The head of the Federal Aviation Administration said Tuesday he won’t allow operations in the airspace over the nation’s capital to revert back to the way they were before January’s deadly aircraft collision near Reagan National Airport.
Administrator Bryan Bedford told the House aviation subcommittee he won’t forget the 67 people who died when an airliner collided with an Army helicopter over the Potomac River.
Bedford gave lawmakers an update on a number of key concerns about his agency during Tuesday’s hearing, including whether he believes the provisions of a major defense bill that have been widely criticized by safety experts will make flying riskier.

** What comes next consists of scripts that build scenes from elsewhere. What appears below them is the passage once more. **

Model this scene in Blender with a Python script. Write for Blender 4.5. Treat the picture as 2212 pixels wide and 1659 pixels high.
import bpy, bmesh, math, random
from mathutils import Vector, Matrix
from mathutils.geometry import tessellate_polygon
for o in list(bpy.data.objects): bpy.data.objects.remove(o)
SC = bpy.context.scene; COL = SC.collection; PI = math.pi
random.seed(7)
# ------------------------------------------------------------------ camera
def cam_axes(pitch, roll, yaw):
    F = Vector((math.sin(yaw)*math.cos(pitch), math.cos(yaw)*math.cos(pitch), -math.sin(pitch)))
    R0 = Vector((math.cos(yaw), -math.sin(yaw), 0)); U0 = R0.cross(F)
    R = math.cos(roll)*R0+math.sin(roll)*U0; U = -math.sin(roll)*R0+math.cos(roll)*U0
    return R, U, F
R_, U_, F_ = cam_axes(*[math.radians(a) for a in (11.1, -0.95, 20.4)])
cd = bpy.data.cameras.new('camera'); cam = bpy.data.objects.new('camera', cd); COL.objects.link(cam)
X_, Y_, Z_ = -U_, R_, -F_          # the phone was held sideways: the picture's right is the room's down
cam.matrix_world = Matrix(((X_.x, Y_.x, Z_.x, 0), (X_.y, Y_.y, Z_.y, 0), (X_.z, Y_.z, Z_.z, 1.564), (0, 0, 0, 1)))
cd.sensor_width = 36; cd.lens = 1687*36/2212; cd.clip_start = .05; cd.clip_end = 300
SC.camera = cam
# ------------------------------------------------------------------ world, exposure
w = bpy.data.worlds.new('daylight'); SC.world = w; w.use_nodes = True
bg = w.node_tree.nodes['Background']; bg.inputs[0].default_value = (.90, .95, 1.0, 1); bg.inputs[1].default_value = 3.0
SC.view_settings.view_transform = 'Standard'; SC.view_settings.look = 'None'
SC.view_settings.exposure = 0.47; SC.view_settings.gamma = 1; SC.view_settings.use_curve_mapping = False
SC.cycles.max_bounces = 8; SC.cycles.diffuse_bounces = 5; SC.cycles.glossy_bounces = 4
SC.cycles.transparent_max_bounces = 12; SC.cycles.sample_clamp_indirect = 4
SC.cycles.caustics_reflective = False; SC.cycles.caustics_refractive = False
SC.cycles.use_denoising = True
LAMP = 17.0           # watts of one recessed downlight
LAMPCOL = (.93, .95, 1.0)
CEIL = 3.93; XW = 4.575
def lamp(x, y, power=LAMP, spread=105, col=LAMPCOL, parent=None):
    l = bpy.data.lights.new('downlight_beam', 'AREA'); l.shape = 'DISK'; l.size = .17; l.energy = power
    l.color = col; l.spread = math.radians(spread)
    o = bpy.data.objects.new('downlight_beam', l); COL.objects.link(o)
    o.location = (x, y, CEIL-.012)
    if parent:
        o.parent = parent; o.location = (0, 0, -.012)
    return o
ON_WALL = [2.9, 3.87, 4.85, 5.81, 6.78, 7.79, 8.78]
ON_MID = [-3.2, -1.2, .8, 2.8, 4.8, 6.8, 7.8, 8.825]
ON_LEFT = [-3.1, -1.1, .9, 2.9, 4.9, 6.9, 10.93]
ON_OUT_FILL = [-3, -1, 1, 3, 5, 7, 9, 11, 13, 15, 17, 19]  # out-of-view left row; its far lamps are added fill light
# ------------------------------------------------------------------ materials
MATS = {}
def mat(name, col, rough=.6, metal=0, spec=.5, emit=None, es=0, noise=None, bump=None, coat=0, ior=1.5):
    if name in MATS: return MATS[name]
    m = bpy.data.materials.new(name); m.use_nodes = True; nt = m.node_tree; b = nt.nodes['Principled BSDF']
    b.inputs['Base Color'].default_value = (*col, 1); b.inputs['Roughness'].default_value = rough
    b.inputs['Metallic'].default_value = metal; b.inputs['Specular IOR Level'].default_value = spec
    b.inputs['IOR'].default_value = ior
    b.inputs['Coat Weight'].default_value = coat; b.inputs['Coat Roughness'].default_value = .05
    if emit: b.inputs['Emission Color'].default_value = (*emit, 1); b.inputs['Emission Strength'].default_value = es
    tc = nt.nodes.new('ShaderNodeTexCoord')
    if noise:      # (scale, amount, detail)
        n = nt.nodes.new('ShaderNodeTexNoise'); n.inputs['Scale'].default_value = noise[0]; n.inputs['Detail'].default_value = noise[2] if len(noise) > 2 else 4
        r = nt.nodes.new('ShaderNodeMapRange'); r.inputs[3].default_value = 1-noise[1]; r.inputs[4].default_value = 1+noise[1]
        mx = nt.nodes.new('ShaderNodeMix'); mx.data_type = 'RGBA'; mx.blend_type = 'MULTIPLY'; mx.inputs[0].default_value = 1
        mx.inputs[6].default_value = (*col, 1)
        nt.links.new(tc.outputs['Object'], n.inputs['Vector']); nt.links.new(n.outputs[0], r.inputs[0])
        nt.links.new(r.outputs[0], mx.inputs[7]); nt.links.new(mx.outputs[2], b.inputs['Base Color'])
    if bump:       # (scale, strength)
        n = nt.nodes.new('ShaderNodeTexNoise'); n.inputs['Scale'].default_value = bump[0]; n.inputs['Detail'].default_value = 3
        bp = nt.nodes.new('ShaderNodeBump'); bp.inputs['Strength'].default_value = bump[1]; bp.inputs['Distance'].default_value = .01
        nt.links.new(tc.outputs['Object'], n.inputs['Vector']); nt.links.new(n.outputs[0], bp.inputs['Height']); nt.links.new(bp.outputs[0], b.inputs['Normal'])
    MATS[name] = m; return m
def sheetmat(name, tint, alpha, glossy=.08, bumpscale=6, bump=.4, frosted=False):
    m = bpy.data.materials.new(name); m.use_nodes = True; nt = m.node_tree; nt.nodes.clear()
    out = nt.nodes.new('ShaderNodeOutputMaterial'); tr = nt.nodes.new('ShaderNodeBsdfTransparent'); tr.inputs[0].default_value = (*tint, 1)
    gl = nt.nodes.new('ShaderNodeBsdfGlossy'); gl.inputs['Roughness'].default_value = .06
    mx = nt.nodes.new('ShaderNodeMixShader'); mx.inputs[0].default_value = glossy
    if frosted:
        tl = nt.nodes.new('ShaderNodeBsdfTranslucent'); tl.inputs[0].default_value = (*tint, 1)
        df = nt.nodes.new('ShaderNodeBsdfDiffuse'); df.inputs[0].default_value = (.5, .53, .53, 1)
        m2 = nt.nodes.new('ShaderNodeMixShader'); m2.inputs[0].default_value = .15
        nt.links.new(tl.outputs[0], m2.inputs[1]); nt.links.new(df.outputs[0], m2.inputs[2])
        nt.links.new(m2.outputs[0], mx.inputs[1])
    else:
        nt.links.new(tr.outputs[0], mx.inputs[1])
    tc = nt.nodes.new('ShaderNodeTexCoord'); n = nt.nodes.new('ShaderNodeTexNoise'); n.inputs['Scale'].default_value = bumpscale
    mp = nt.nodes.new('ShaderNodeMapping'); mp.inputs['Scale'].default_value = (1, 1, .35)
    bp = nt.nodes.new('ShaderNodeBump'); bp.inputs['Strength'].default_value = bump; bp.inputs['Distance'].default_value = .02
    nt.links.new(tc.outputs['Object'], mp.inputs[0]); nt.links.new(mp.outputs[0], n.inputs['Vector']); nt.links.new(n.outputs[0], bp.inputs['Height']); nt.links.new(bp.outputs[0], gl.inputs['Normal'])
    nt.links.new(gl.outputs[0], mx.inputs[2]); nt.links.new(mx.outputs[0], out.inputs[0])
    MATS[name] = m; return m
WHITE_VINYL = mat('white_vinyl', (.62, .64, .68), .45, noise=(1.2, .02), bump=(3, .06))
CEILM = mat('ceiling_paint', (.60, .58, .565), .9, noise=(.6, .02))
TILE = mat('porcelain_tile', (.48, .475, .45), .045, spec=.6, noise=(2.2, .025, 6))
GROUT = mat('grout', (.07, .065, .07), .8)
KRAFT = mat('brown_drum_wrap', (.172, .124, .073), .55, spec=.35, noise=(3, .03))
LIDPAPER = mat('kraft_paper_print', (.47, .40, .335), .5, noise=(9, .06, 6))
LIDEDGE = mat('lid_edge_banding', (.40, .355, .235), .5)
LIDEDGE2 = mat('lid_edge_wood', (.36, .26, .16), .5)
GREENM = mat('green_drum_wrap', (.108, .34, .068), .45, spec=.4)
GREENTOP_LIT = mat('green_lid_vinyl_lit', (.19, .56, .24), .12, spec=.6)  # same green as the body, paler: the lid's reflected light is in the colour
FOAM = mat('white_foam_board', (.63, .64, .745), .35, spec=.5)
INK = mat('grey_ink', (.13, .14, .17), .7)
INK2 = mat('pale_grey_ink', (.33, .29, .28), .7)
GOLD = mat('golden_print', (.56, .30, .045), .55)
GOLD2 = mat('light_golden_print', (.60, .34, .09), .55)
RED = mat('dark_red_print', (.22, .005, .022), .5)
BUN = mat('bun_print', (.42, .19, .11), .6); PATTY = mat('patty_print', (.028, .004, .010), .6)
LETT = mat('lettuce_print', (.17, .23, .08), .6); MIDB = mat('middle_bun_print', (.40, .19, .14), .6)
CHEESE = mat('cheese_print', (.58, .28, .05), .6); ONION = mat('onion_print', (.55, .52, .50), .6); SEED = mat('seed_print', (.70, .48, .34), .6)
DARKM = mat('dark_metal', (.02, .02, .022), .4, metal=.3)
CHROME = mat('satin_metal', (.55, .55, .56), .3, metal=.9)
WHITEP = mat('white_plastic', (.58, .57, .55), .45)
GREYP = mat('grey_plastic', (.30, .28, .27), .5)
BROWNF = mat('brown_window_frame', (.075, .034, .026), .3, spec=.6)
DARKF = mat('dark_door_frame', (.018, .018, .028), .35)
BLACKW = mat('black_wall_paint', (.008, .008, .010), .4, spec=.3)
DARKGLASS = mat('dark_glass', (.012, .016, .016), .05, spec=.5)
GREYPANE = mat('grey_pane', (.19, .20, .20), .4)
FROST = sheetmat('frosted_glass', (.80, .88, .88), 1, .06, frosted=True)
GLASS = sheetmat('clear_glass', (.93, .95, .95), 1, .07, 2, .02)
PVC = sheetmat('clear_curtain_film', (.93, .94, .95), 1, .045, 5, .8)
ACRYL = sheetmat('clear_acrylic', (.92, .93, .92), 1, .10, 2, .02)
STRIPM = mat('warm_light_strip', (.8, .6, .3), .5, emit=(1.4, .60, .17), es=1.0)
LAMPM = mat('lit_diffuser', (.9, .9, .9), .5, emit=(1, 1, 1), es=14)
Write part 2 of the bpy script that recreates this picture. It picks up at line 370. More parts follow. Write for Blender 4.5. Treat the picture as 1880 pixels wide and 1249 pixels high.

“It’s unfortunate, it’s beyond unfortunate, it’s tragic that the focus that we have today — the attention and our sort of unified, galvanized effort to modernize — was paid for with the lives of 67 Americans. It’s unfortunate, but that sacrifice can’t go to waste,” Bedford said. “We have to deliver for them and for the rest of the American people.”
FAA promises to maintain safety measures
Bedford promised he won’t allow the airspace to become less safe, even though critics have said the defense bill would open the door to allowing military helicopters to resume flying through the crowded airspace around Washington without broadcasting their locations.
The FAA required all aircraft to use ADS-B systems in the wake of the collision, and changed its practices to ensure that helicopters and planes no longer share the same airspace and that controllers no longer rely on pilots to ensure visual separation between aircraft.
“There’s no rolling back of the safety procedures we put in place since that horrific evening,” Bedford said without taking a position on the defense bill. “Our vigilance isn’t waning.”
Senators propose legislative changes
Bedford’s testimony came as Republican Sen. Ted Cruz and Democratic Sen. Maria Cantwell intensified their campaign against provisions in the massive defense bill expected to pass this week. The provisions would allow military aircraft to get a waiver to return to operating without broadcasting their precise location, just as they were before the Jan. 29 crash.
Cruz and Cantwell held a news conference Monday with some of the victims’ families to denounce the defense bill language. The senators want the provisions removed, but changing the bill would send it back to the House, potentially delaying raises for soldiers and other key provisions.
“I’m seeking a vote on the ROTOR Act as part of any appropriations measure before the current continuing resolution expires at the end of next month,” Cruz said. ROTOR stands for “Rotorcraft Operations Transparency and Oversight Reform.”
National Transportation Safety Board Chairwoman Jennifer Homendy, senators, airlines and key transportation unions all sharply criticized the new helicopter safety provisions in the defense bill when they came to light.
Cruz said the defense bill provision “was airdropped in at the last moment,” noting it would unwind actions taken by President Donald Trump and Transportation Secretary Sean Duffy to make the airspace around D.C. safer.
“The special carve-out was exactly what caused the January 29th crash that claimed 67 lives,” Cruz said.
The families of the crash victims said that bill would weaken safeguards and send aviation safety backwards. Amy Hunter, who lost her cousin and his family in the crash, said Trump and his administration had worked to implement safety recommendations from the NTSB, but warned those reforms could be lost in the military policy bill.
Hunter said it “now threatens to undo everything, all the progress that was already made, and it will compromise the safety around Reagan National Airport.”
The NTSB won’t release its final report on the cause of the crash until sometime next year, but investigators have already raised a number of key concerns about the 85 near misses around Ronald Reagan National Airport in the years before the crash and the helicopter route that allowed Black Hawks to fly dangerously close to planes landing at the airport’s secondary runway.
The bill Cruz and Cantwell proposed to require all aircraft to broadcast their locations has broad support from the White House, the FAA, NTSB and the victims’ families.
Senate Majority Leader John Thune, R-S.D., said he hoped the air safety legislation Cruz and Cantwell introduced last summer, called the ROTOR Act, could be added to the funding package that the Senate may start considering this week ahead of the holiday break.
“I think we’ll get there on that, but it would be really hard to undo the defense authorization bill now,” Thune, R-S.D., said.